Cheesman used Heartland examples such as The Bat Creek Stone and Native stories from tribes that originated in the Mississippi and Ohio Valleys to support claims for the Book of Mormon, while making the Meso theory its primary study.

There was also talk of the 2-Hill Cumorah theory and I was a little confused if he supported that theory, or didn’t, or was just presenting both cases and and letting the reader decide. He gave quotes from Zelphs Mound incident, other early church leaders and the great quote from Joseph Fielding Smith in Doctrines of Salvation where he pretty much asks the question “what is with this new 2-Hill theory? (maybe not exact quote, but pretty much the same flavor).

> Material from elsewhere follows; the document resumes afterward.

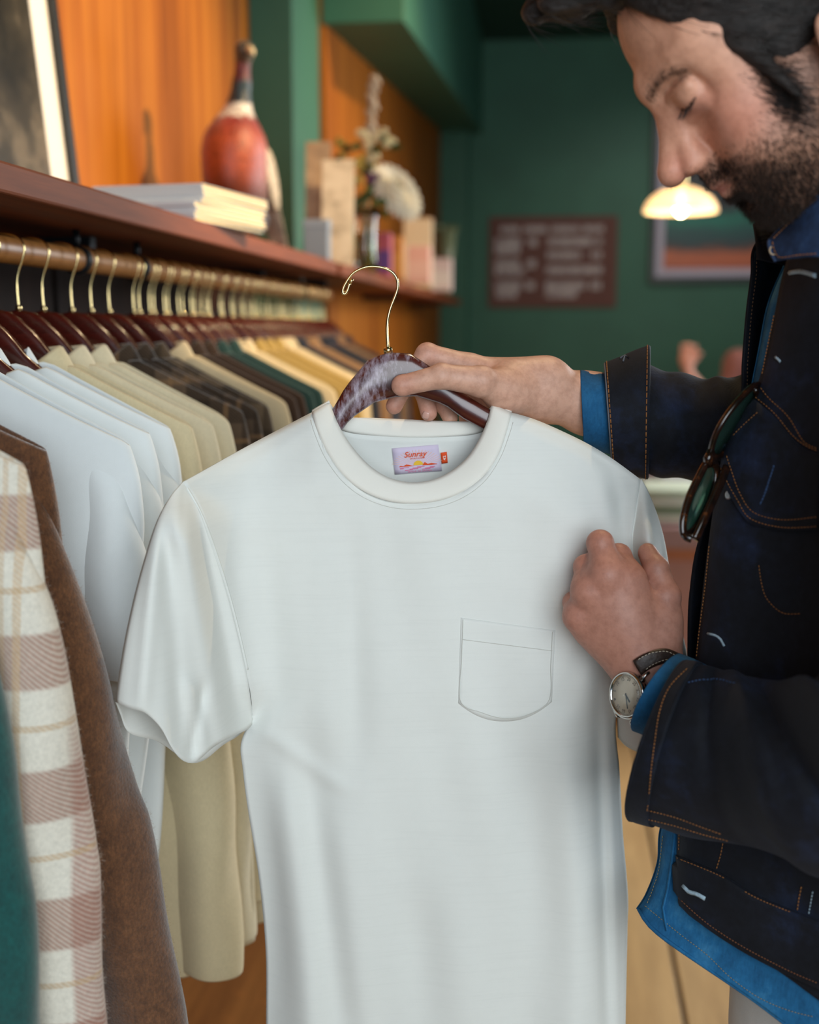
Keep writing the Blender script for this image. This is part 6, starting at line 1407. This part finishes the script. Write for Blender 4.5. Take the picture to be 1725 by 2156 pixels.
for s in (-1, 1):
    rows = []
    for u in range(12):
        t = u / 11; x = c0.x + .09 - .29 * t; wdt = .045 * math.sin(math.pi * min(.97, max(.06, t * .94 + .03))) ** .5; h = .085 * (1 - t) ** 1.4 + .035 * math.sin(math.pi * min(.97, .3 + t * .6))
        rows.append([Vector((x, c0.y + s * .11 + wdt * math.cos(a), .002 + h * max(0, math.sin(a)) ** .8)) for a in [2*math.pi*k/20 for k in range(20)]])
    MB().grid(rows, True, True, True).build('shoe', plain('brown_leather', '#3a2418', .4), man)

# ================================================================== watch, ring, sunglasses
wn = (-RGT * .80 - FWD * .55 + UP * .16).normalized(); wu = (UP * .95 + RGT * .28); wu = (wu - wn * wu.dot(wn)).normalized(); wr_ = wu.cross(wn); wc = Vector(PX(*LWR)) + wn * .0390 + UP * -.002
WM = Matrix.Translation(wc) @ Matrix(((wr_.x, wu.x, wn.x, 0), (wr_.y, wu.y, wn.y, 0), (wr_.z, wu.z, wn.z, 0), (0, 0, 0, 1)))
watch = thing('wristwatch', 'round steel wristwatch with cream dial and dark brown leather strap on the near wrist', 'watch', wc)
STEEL = plain('polished_steel', '#c9c6c2', .12, 1.0); LEA = plain('watch_leather', '#2a1a12', .5, noise=.3, nscale=200, bump=.3)
RWT = .0205
MB().lathe([(RWT - .003, -.0095), (RWT - .0005, -.008), (RWT, -.004), (RWT, -.001), (RWT + .0008, .0), (RWT + .0004, .0018), (RWT - .0012, .0028), (RWT - .0024, .0024), (RWT - .0026, .0010)], seg=56).xform(WM).build('case', STEEL, watch)
dial = MB().lathe([(.0003, .0009), (RWT - .0026, .0010), (RWT - .0026, .0014), (.0003, .0014)], seg=48).xform(WM).build('dial', plain('cream_dial', '#dcd4c0', .5), watch)
INK = plain('dial_ink', '#3a352e', .5); RA = math.radians(-128)             # the dial is turned: twelve points down along the wrist
def dp(a, r_): return Vector((r_ * math.sin(a), r_ * math.cos(a), .00155))
mbt = MB()
for k in range(60):
    a = 2 * math.pi * k / 60 + RA; mbt.obox(WM @ dp(a, .0170), (WM.to_3x3() @ Vector((math.cos(a), -math.sin(a), 0))) * .00012, (WM.to_3x3() @ Vector((math.sin(a), math.cos(a), 0))) * (.0006 if k % 5 else .0011), wn * .00005)
mbt.build('minute_track', INK, dial, smooth=False, kind='stuff')
def flat_text(s, M, size, name, m, parent, align='CENTER'):
    cu = bpy.data.curves.new('lettering', 'FONT'); cu.body = s; cu.size = size; cu.align_x = align; cu.align_y = 'CENTER'; cu.resolution_u = 3; o = bpy.data.objects.new('lettering_source', cu); me = bpy.data.meshes.new_from_object(o)
    vs_ = [M @ v.co for v in me.vertices]; fs_ = [tuple(p.vertices) for p in me.polygons]; bpy.data.objects.remove(o); bpy.data.meshes.remove(me); bpy.data.curves.remove(cu)
    return MB().raw(vs_, fs_).build(name, m, parent, smooth=False, fixn=False, kind='stuff')
for k, s in enumerate(['', '5', '10', '15', '20', '25', '30', '35', '40', '45', '50', '55']):
    a = 2 * math.pi * k / 12 + RA
    if s: flat_text(s, WM @ Matrix.Translation(dp(a, .0142)) @ Matrix.Rotation(-a, 4, 'Z'), .0042, 'numeral', INK, dial)
a = RA; MB().poly([WM @ (dp(a, .0155) + Vector((.0016 * math.cos(a) * q, -.0016 * math.sin(a) * q, 0))) for q in (1, -1)] + [WM @ dp(a, .0128)]).build('marker', INK, dial, smooth=False, fixn=False)
for nm, an, L, w_ in (('hour_hand', 2.05, .0075, .0007), ('minute_hand', 2.55, .0120, .0005)):
    a = an + RA + 2.3; MB().obox(WM @ (dp(a, L * .42) + Vector((0, 0, .0004))), (WM.to_3x3() @ Vector((math.cos(a), -math.sin(a), 0))) * w_, (WM.to_3x3() @ Vector((math.sin(a), math.cos(a), 0))) * L * .58, wn * .0001).build(nm, plain('blued_hand_' + nm, '#4a5660', .3, .7), dial, smooth=False)
gl2 = NT('watch_crystal'); tr_ = gl2.add('ShaderNodeBsdfTransparent'); gs_ = gl2.add('ShaderNodeBsdfGlossy'); gs_.inputs['Roughness'].default_value = .02; mx_ = gl2.add('ShaderNodeMixShader'); mx_.inputs[0].default_value = .07
gl2.l.new(tr_.outputs[0], mx_.inputs[1]); gl2.l.new(gs_.outputs[0], mx_.inputs[2]); gl2.l.new(mx_.outputs[0], gl2.n['Material Output'].inputs['Surface'])
MB().lathe([(RWT - .0022, .0022), (.014, .0032), (.008, .0037), (.0003, .0039)], seg=40).xform(WM).build('crystal', gl2.m, watch)
MB().lathe([(.0022, 0), (.0034, .0008), (.0034, .0030), (.0020, .0036)], seg=16).xform(WM @ Matrix.Rotation(math.radians(62), 4, 'Z') @ Matrix.Translation((-RWT, 0, -.004)) @ Matrix.Rotation(-math.pi / 2, 4, 'Y')).build('crown', STEEL, watch)
for sx in (-1, 1):
    for sy in (-1, 1):
        MB().tube([WM @ Vector(p) for p in ((sx * .0095, sy * .0175, -.004), (sx * .0100, sy * .0215, -.0030), (sx * .0100, sy * .0245, -.0055), (sx * .0098, sy * .0255, -.0085))], [.0019, .0017, .0015, .0013], 8).build('lug', STEEL, watch)
# strap: two lengths lying on the wrist
def strap_piece(top, bot, lift=.0022, nx=22, ny=8):
    A, B_ = cat_px(top, nx), cat_px(bot, nx); rows = []
    for j in range(ny):
        v = j / (ny - 1); row = []
        for i in range(nx):
            x, y = A[i][0] + (B_[i][0] - A[i][0]) * v, A[i][1] + (B_[i][1] - A[i][1]) * v; h, nn = onto(BVB, x, y, lift + .0010 * (1 - (2 * v - 1) ** 4))
            if h is None or h.dot(FWD) > 1.075: h = V(x, y, 1.034)
            row.append(h)
        rows.append(row)
    mb = MB().grid(rows); return mb.build('strap', LEA, watch, solid=.0022, soff=0), BVHTree.FromPolygons([Vector(p) for p in mb.v], mb.f)
STH = plain('strap_thread', '#cfc4b0', .7)
UT, UB = [(1334, 1390), (1352, 1378), (1376, 1369), (1402, 1367), (1426, 1378)], [(1351, 1420), (1366, 1408), (1388, 1398), (1410, 1393), (1432, 1398)]
s1_, bv1 = strap_piece(UT, UB); st(bv1, [(1345, 1389), (1358, 1381), (1378, 1374), (1402, 1372), (1422, 1381)], s1_, m=STH, r=.0003, lift=.0013); st(bv1, [(1360, 1408), (1372, 1400), (1390, 1392), (1410, 1388), (1428, 1393)], s1_, m=STH, r=.0003, lift=.0013)
LT_, LB_ = [(1310, 1486), (1326, 1484), (1342, 1488), (1352, 1490)], [(1316, 1506), (1330, 1514), (1344, 1517), (1354, 1514)]
s2_, bv2 = strap_piece(LT_, LB_); st(bv2, [(1316, 1502), (1330, 1510), (1344, 1513)], s2_, m=STH, r=.0003, lift=.0013)
# ring on the ring finger
a_, b_ = Vector(PX(*LH['ring'][0])), Vector(PX(*LH['ring'][1])); ax = (b_ - a_).normalized(); c_ = a_.lerp(b_, .12) ; u_ = ax.orthogonal().normalized(); v_ = ax.cross(u_)
rg = MB().grid([[c_ + ax * dz + (u_ * math.cos(t) + v_ * math.sin(t)) * r_ for t in [2*math.pi*k/40 for k in range(40)]] for r_, dz in ((.0138, -.002), (.0146, -.002), (.0150, 0), (.0146, .002), (.0138, .002), (.0138, -.002))], True).build('finger_ring', plain('gold', '#d8a860', .2, 1.0))
tag(rg, 'thin gold ring on the finger of the hand touching the tee', 'ring')
# sunglasses hooked on the chest
gg = thing('sunglasses', 'dark tortoiseshell sunglasses with green lenses hanging at the jacket opening', 'glasses', V(1495, 970, .995))
TORT = NT('tortoiseshell'); q = TORT.noise(TORT.coord(), 90, 3, .6); r = TORT.ramp(q, 'Fac', [(.4, lin('#140c08')), (.6, lin('#2a160c')), (.75, lin('#6a3a18'))]); TORT.link(r, 'Color', TORT.b, 'Base Color'); TORT.b.inputs['Roughness'].default_value = .18; TORT.b.inputs['Coat Weight'].default_value = .5
LENS = NT('green_lens'); LENS.b.inputs['Base Color'].default_value = (.10, .22, .18, 1); LENS.b.inputs['Transmission Weight'].default_value = .9; LENS.b.inputs['Roughness'].default_value = .02; LENS.b.inputs['IOR'].default_value = 1.05
loop = [(1490, 975, .998), (1470, 1008, .990), (1450, 1052, .980), (1439, 1096, .972), (1441, 1126, .970), (1456, 1122, .974), (1476, 1096, .984), (1495, 1056, .996), (1508, 1012, 1.004), (1507, 983, 1.004)]
LP = smooth_path([V(*p) for p in loop], 6, True); MB().tube(LP + [LP[0]], .0030, 10, caps=False, flat=1.3).build('rim', TORT.m, gg)
c_ = sum(LP, Vector()) / len(LP); lb = MB(); lb.v = [tuple(c_ + (FWD * .0))] + [tuple(c_.lerp(p, .97)) for p in LP]; lb.f = [(0, i + 1, (i + 1) % len(LP) + 1) for i in range(len(LP))]; lb.mi = [0] * len(LP); lb.build('lens', LENS.m, gg, solid=.0014, soff=0)
loop2 = [(1497, 955, 1.000), (1506, 918, .994), (1528, 878, .992), (1560, 838, .998), (1588, 812, 1.012), (1600, 820, 1.030), (1590, 860, 1.040), (1560, 910, 1.040), (1530, 945, 1.030), (1510, 962, 1.014)]
LP2 = smooth_path([V(*p) for p in loop2], 6, True); MB().tube(LP2 + [LP2[0]], .0028, 10, caps=False, flat=1.3).build('rim', TORT.m, gg)
c_ = sum(LP2, Vector()) / len(LP2); lb = MB(); lb.v = [tuple(c_)] + [tuple(c_.lerp(p, .97)) for p in LP2]; lb.f = [(0, i + 1, (i + 1) % len(LP2) + 1) for i in range(len(LP2))]; lb.mi = [0] * len(LP2); lb.build('lens', LENS.m, gg, solid=.0014, soff=0)
MB().tube([V(1492, 978, .997), V(1491, 965, .992), V(1498, 952, .996)], .0042, 10).build('bridge', TORT.m, gg)
MB().tube(smooth_path([V(1442, 1122, .970), V(1446, 1131, .967), V(1456, 1134, .966)], 3), .0036, 10).build('hinge_block', TORT.m, gg)
MB().tube([V(1456, 1127, .966), V(1463, 1131, .967)], .0016, 8).build('hinge', STEEL, gg)
MB().tube(smooth_path([V(1464, 1136, .966), V(1482, 1096, .972), V(1502, 1052, .982), V(1520, 1012, .992), V(1530, 985, 1.002)], 5), .0030, 10, flat=1.5).build('temple', TORT.m, gg)
MB().tube(smooth_path([V(1590, 818, 1.014), V(1600, 860, 1.03), V(1598, 930, 1.05), V(1590, 1000, 1.06)], 5), .0028, 10).build('temple', TORT.m, gg)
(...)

He did list other quotes by leaders from early church history, mostly post-Utah-exodus till the turn of the century, that were leaning toward another Hill Cumorah or Mesoamerican theories, but none from an actual prophet (that I remember).

In the chapter that talked about theories of the location of the Book of Mormon, it listed 9 (of the time). Most of them were pretty much focused on central and South America. What I was surprised at was at the beginning of the maps, there was one theory outline that was circled around Florida and up to New York (theory number 9), the only one that actually included Cumorah on the map. He gave detailed explanations of theories 1 through 8, but pretty much ignored number 9. I bought two copies of “The World of the Book of Mormon”. One printed in 1978 the other a reprint in 1984. One book called theory number 9 the “Florida Theory” and in the other book is was just called “number 9”. But there was still no explanation of the theory.

This book is actually a pretty good and fair reading of where our minds were at the time when it came to where the Book of Mormon happened. I am starting to create a theory as to what Cheesman was thinking is presenting North American ideas to the evidence of The Book of Mormon while living among his peers that believed otherwise.